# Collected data
::::
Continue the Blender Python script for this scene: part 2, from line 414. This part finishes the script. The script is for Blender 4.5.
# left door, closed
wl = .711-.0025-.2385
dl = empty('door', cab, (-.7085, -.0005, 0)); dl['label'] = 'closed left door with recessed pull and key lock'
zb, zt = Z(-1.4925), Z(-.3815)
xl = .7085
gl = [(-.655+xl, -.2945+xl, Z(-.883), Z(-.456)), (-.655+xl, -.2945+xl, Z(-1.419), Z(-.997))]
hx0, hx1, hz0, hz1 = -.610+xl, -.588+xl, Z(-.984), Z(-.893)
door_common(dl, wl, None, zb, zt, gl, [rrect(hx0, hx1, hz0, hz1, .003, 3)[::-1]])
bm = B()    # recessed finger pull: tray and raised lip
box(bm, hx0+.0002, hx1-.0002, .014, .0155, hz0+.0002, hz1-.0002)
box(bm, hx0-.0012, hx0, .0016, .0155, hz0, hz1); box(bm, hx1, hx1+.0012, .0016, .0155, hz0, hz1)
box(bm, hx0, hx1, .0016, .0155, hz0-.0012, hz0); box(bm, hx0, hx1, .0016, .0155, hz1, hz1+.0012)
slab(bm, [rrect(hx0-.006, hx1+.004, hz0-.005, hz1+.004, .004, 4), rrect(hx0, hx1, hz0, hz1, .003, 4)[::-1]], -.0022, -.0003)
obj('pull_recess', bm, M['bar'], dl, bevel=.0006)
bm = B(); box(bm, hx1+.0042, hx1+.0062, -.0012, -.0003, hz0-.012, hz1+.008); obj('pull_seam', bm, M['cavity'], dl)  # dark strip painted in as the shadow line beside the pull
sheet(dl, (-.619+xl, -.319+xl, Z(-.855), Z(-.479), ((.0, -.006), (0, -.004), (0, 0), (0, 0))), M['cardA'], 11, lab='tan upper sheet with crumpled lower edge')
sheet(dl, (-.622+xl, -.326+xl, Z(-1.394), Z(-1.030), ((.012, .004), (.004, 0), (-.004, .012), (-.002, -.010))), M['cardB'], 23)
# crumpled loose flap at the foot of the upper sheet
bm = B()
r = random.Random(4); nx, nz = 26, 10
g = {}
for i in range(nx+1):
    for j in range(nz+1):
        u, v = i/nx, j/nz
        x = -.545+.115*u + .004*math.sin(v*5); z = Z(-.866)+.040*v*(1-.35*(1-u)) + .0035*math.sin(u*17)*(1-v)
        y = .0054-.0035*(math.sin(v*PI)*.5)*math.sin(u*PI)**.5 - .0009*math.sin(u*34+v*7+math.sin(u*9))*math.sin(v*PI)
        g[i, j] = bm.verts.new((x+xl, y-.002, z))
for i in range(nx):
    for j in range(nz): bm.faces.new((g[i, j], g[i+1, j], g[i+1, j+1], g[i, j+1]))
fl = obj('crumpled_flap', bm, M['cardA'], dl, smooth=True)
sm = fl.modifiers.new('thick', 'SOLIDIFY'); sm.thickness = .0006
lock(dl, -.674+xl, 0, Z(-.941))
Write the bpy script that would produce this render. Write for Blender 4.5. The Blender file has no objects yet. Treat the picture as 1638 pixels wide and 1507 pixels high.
::::
# Problem statement
Examine the data above and state how many of its lines contain the word "this", with no further remarks.

# Response
2